Ritual Weakness: More Ritual Than Weakness

 | Apr 29, 2016 02:27AM ET

The worst part of this stilted or stunted economy is that it isn’t nearly good enough to produce widespread prosperity (with very real questions as to whether it produces any prosperity at all). It has become self-reinforcing, however, to the point of circular logic. We (economists) are now so conditioned by the low, unstable growth that we are supposed to just accept it. Furthermore, because growth remains low it, for the mainstream, must mean that not only is this is as good as it gets but also that it is somehow evidence that it won’t get worse.

“Get used to it,” said Ethan Harris, co-head of global economics research at Bank of America Merrill Lynch in New York. “We’re just a lower-growth economy now. Within the random noise of the data, in any given year, it’ll be normal to get a near-zero quarter every year. It won’t necessarily be the sign of something bad happening.”

source: Bloomberg

The fact that this has become “normal” is already a “sign of something bad happening”! Economists have convinced themselves that there is nothing wrong with an economy that can only manage to sputter. In any other setting, instability of this sort would raise eyebrows as well as expectations for ultimate failure. The more we see this kind of negative variability the greater (not less) the danger of suffering a full break or dislocation.

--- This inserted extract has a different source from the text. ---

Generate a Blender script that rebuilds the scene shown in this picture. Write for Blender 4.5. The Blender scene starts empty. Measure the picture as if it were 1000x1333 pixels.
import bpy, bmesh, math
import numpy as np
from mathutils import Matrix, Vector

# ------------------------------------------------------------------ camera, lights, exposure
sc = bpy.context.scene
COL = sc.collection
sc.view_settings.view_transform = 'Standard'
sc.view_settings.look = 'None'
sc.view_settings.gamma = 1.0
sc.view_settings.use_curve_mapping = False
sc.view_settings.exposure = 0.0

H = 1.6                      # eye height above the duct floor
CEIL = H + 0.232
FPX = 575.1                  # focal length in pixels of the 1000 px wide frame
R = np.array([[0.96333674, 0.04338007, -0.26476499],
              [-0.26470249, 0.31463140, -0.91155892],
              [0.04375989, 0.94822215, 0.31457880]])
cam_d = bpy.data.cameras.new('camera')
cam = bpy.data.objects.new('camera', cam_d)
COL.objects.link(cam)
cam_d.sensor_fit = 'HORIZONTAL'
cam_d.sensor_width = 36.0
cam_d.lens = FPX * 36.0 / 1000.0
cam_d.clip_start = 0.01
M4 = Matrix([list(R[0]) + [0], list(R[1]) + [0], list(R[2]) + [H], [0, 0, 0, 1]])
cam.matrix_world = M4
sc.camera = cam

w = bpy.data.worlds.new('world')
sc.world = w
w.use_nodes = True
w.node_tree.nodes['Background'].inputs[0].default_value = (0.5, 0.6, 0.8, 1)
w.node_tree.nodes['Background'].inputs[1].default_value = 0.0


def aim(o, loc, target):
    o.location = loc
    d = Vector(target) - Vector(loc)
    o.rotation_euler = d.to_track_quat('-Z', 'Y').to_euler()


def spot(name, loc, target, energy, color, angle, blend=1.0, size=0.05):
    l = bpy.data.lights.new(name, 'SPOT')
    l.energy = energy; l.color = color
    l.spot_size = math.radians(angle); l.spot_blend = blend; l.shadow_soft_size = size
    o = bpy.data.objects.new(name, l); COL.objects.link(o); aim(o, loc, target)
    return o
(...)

That is because the cost of failure only adds up and does so in compounding, geometric fashion. Time is the greatest enemy and the longer this reduced growth habit remains the worse it will get in both actual immediate circumstances as well as potential. Because, it seems, everyone has forgotten what growth actually looks like the current economy can be described as consistent with it when it is more so aligned with only trouble. In “growth” periods of past cycles, barely positive GDP was exceedingly rare. Because it is no longer rare, and without defining why it has become so, that doesn’t suggest we change the very definition of what counts as “growth.” It demands inquiry, not a disinterested shrug.